** start of MATERIAL PROVIDED **

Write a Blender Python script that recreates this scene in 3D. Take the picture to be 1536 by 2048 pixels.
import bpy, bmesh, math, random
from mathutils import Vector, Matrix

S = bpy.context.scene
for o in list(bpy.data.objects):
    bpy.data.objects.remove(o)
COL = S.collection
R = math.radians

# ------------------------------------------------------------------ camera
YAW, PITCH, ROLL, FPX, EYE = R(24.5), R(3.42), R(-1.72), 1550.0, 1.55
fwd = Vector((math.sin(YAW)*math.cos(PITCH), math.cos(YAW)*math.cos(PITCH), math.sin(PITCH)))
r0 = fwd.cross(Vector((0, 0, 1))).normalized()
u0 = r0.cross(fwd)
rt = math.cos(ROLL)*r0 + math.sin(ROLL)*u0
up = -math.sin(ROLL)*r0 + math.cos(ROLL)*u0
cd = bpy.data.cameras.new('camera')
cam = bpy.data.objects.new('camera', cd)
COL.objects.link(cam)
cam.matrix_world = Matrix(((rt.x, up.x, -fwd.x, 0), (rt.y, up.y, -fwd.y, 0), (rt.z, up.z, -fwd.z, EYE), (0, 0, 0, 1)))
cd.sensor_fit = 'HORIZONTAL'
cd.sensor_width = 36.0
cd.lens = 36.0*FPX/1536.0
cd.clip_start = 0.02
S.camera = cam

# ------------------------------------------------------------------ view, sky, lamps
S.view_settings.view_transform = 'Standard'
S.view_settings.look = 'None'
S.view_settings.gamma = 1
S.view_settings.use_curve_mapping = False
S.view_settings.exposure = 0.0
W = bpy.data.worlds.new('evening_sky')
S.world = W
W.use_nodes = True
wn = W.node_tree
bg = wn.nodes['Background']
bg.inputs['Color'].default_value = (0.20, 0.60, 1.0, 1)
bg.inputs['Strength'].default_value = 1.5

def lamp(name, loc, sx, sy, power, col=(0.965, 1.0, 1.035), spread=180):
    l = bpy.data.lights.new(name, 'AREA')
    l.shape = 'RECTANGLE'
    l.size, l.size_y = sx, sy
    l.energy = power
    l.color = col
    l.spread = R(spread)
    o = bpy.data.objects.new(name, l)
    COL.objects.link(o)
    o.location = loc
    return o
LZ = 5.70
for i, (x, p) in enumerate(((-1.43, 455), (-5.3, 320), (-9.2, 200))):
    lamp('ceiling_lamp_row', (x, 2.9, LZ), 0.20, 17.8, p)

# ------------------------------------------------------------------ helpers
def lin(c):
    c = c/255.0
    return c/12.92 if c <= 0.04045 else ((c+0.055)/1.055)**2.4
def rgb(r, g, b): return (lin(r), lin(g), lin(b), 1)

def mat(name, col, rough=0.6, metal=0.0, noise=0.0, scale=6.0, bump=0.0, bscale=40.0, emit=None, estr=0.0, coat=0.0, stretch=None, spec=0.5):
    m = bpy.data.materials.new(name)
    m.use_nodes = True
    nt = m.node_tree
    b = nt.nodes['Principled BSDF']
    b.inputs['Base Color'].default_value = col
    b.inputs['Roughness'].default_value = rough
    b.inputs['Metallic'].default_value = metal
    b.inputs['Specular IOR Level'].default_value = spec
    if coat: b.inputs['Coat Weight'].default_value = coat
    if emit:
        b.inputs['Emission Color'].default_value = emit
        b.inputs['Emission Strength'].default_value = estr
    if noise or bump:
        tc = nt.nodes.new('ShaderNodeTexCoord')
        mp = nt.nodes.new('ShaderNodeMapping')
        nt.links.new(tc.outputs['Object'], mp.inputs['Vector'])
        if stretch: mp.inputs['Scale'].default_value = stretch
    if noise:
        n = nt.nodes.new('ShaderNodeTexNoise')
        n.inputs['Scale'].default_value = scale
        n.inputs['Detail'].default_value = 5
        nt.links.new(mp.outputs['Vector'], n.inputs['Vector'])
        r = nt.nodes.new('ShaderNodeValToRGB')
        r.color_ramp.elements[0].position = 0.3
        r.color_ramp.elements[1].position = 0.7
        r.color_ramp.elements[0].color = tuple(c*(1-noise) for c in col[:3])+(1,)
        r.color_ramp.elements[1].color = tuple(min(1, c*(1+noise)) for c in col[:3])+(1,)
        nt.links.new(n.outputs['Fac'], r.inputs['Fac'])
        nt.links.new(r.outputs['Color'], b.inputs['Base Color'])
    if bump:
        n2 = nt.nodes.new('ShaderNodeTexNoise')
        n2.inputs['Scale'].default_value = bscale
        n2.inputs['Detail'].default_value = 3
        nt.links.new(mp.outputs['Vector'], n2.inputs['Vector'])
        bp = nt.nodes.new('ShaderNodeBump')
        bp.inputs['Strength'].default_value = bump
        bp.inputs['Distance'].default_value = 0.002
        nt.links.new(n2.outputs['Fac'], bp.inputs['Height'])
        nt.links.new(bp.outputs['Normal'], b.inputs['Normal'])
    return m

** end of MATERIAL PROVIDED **

Give every line of the material again, exactly as it reads.

Write a Blender Python script that recreates this scene in 3D. Take the picture to be 1536 by 2048 pixels.
import bpy, bmesh, math, random
from mathutils import Vector, Matrix

S = bpy.context.scene
for o in list(bpy.data.objects):
    bpy.data.objects.remove(o)
COL = S.collection
R = math.radians

# ------------------------------------------------------------------ camera
YAW, PITCH, ROLL, FPX, EYE = R(24.5), R(3.42), R(-1.72), 1550.0, 1.55
fwd = Vector((math.sin(YAW)*math.cos(PITCH), math.cos(YAW)*math.cos(PITCH), math.sin(PITCH)))
r0 = fwd.cross(Vector((0, 0, 1))).normalized()
u0 = r0.cross(fwd)
rt = math.cos(ROLL)*r0 + math.sin(ROLL)*u0
up = -math.sin(ROLL)*r0 + math.cos(ROLL)*u0
cd = bpy.data.cameras.new('camera')
cam = bpy.data.objects.new('camera', cd)
COL.objects.link(cam)
cam.matrix_world = Matrix(((rt.x, up.x, -fwd.x, 0), (rt.y, up.y, -fwd.y, 0), (rt.z, up.z, -fwd.z, EYE), (0, 0, 0, 1)))
cd.sensor_fit = 'HORIZONTAL'
cd.sensor_width = 36.0
cd.lens = 36.0*FPX/1536.0
cd.clip_start = 0.02
S.camera = cam

# ------------------------------------------------------------------ view, sky, lamps
S.view_settings.view_transform = 'Standard'
S.view_settings.look = 'None'
S.view_settings.gamma = 1
S.view_settings.use_curve_mapping = False
S.view_settings.exposure = 0.0
W = bpy.data.worlds.new('evening_sky')
S.world = W
W.use_nodes = True
wn = W.node_tree
bg = wn.nodes['Background']
bg.inputs['Color'].default_value = (0.20, 0.60, 1.0, 1)
bg.inputs['Strength'].default_value = 1.5

def lamp(name, loc, sx, sy, power, col=(0.965, 1.0, 1.035), spread=180):
    l = bpy.data.lights.new(name, 'AREA')
    l.shape = 'RECTANGLE'
    l.size, l.size_y = sx, sy
    l.energy = power
    l.color = col
    l.spread = R(spread)
    o = bpy.data.objects.new(name, l)
    COL.objects.link(o)
    o.location = loc
    return o
LZ = 5.70
for i, (x, p) in enumerate(((-1.43, 455), (-5.3, 320), (-9.2, 200))):
    lamp('ceiling_lamp_row', (x, 2.9, LZ), 0.20, 17.8, p)

# ------------------------------------------------------------------ helpers
def lin(c):
    c = c/255.0
    return c/12.92 if c <= 0.04045 else ((c+0.055)/1.055)**2.4
def rgb(r, g, b): return (lin(r), lin(g), lin(b), 1)

def mat(name, col, rough=0.6, metal=0.0, noise=0.0, scale=6.0, bump=0.0, bscale=40.0, emit=None, estr=0.0, coat=0.0, stretch=None, spec=0.5):
    m = bpy.data.materials.new(name)
    m.use_nodes = True
    nt = m.node_tree
    b = nt.nodes['Principled BSDF']
    b.inputs['Base Color'].default_value = col
    b.inputs['Roughness'].default_value = rough
    b.inputs['Metallic'].default_value = metal
    b.inputs['Specular IOR Level'].default_value = spec
    if coat: b.inputs['Coat Weight'].default_value = coat
    if emit:
        b.inputs['Emission Color'].default_value = emit
        b.inputs['Emission Strength'].default_value = estr
    if noise or bump:
        tc = nt.nodes.new('ShaderNodeTexCoord')
        mp = nt.nodes.new('ShaderNodeMapping')
        nt.links.new(tc.outputs['Object'], mp.inputs['Vector'])
        if stretch: mp.inputs['Scale'].default_value = stretch
    if noise:
        n = nt.nodes.new('ShaderNodeTexNoise')
        n.inputs['Scale'].default_value = scale
        n.inputs['Detail'].default_value = 5
        nt.links.new(mp.outputs['Vector'], n.inputs['Vector'])
        r = nt.nodes.new('ShaderNodeValToRGB')
        r.color_ramp.elements[0].position = 0.3
        r.color_ramp.elements[1].position = 0.7
        r.color_ramp.elements[0].color = tuple(c*(1-noise) for c in col[:3])+(1,)
        r.color_ramp.elements[1].color = tuple(min(1, c*(1+noise)) for c in col[:3])+(1,)
        nt.links.new(n.outputs['Fac'], r.inputs['Fac'])
        nt.links.new(r.outputs['Color'], b.inputs['Base Color'])
    if bump:
        n2 = nt.nodes.new('ShaderNodeTexNoise')
        n2.inputs['Scale'].default_value = bscale
        n2.inputs['Detail'].default_value = 3
        nt.links.new(mp.outputs['Vector'], n2.inputs['Vector'])
        bp = nt.nodes.new('ShaderNodeBump')
        bp.inputs['Strength'].default_value = bump
        bp.inputs['Distance'].default_value = 0.002
        nt.links.new(n2.outputs['Fac'], bp.inputs['Height'])
        nt.links.new(bp.outputs['Normal'], b.inputs['Normal'])
    return m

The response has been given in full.